Conversely, Monday was also the 101st anniversary of the sinking of the Titanic. How is that related? Catholic priest Fr. Thomas Byles was on board and offered the chance to escape on one of the lifeboats several times. He refused, determined to stay on deck to administer last rites to the doomed passengers, assuring his own fate to go down with them.
Terrible things happen. We can’t live in fear. When it’s an act of terror, that’s just what attackers target and how they succeed. I read several news stories on the AP, Reuters, CNN, like this one in the WSJ that talked about the elaborate increased security plan the federal government swiftly put in place after the bombings in Boston.
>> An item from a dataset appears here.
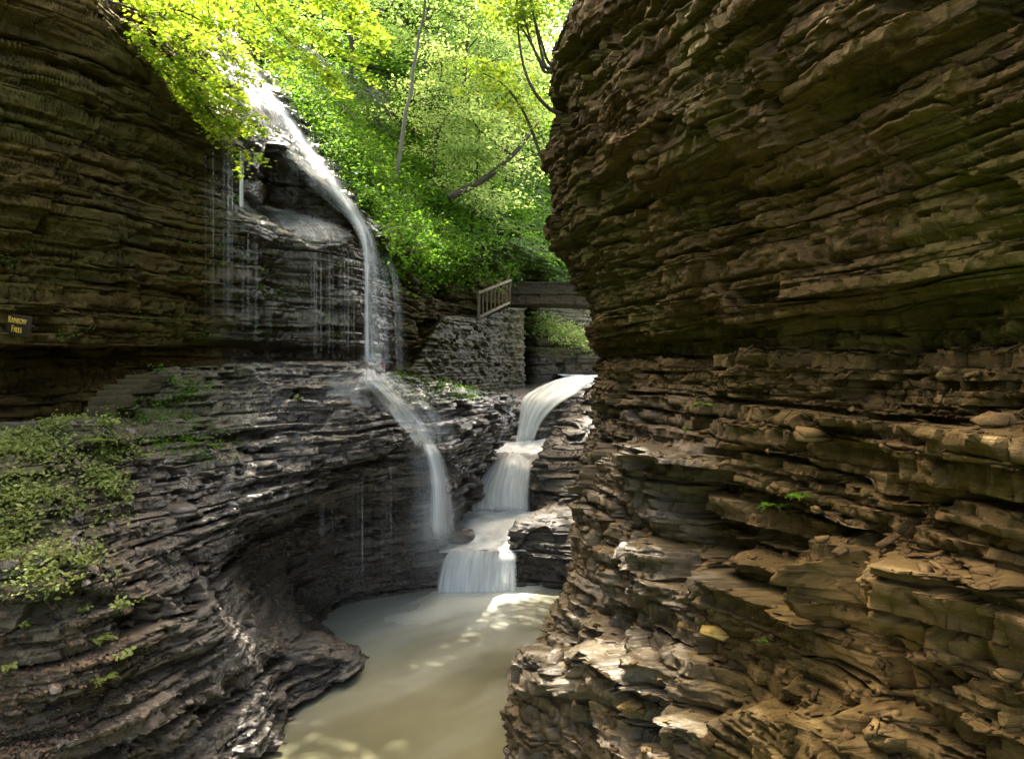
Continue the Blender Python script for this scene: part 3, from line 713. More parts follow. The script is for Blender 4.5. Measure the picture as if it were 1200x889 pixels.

Airspace was shut down over key areas, the security perimeter around the White House was widened and tightened, people were urged to stay in their Boston homes and hotels and colleges in the immediate vicinity cancelled classes for at least 24 hours, and of course that’s understandable.
But it’s also likely what attackers intended.
As the details about the bombings in Boston unfold, it’d be easy to be scared. It’d be easy to feel powerless and demand that our elected leaders do something — anything — to keep us safe.
It’d be easy, but it’d be wrong. We need to be angry and empathize with the victims without being scared. Our fears would play right into the perpetrators’ hands — and magnify the power of their victory for whichever goals whatever group behind this, still to be uncovered, has. We don’t have to be scared, and we’re not powerless. We actually have all the power here, and there’s one thing we can do to render terrorism ineffective: Refuse to be terrorized.
It’s hard to do, because terrorism is designed precisely to scare people — far out of proportion to its actual danger. A huge amount of research on fear and the brain teaches us that we exaggerate threats that are rare, spectacular, immediate, random — in this case involving an innocent child — senseless, horrific and graphic. Terrorism pushes all of our fear buttons, really hard, and we overreact.
But our brains are fooling us. Even though this will be in the news for weeks, we should recognize this for what it is: a rare event. That’s the very definition of news: something that is unusual — in this case, something that almost never happens.
“Don’t be afraid.” It’s a message repeated throughout the Bible, and even before Jesus Christ repeated it often. Those were the first words of Pope John Paul II when he emerged after election by the college of cardinals to a world that didn’t know him. It’s spoken often by loving clergy and lay ministers and kindly village elders and family members and friends, to calm and to soothe. No one can take from you your peace. But you first must have it.
Pacem in Terris. Peace in the world starts with peace in your own heart.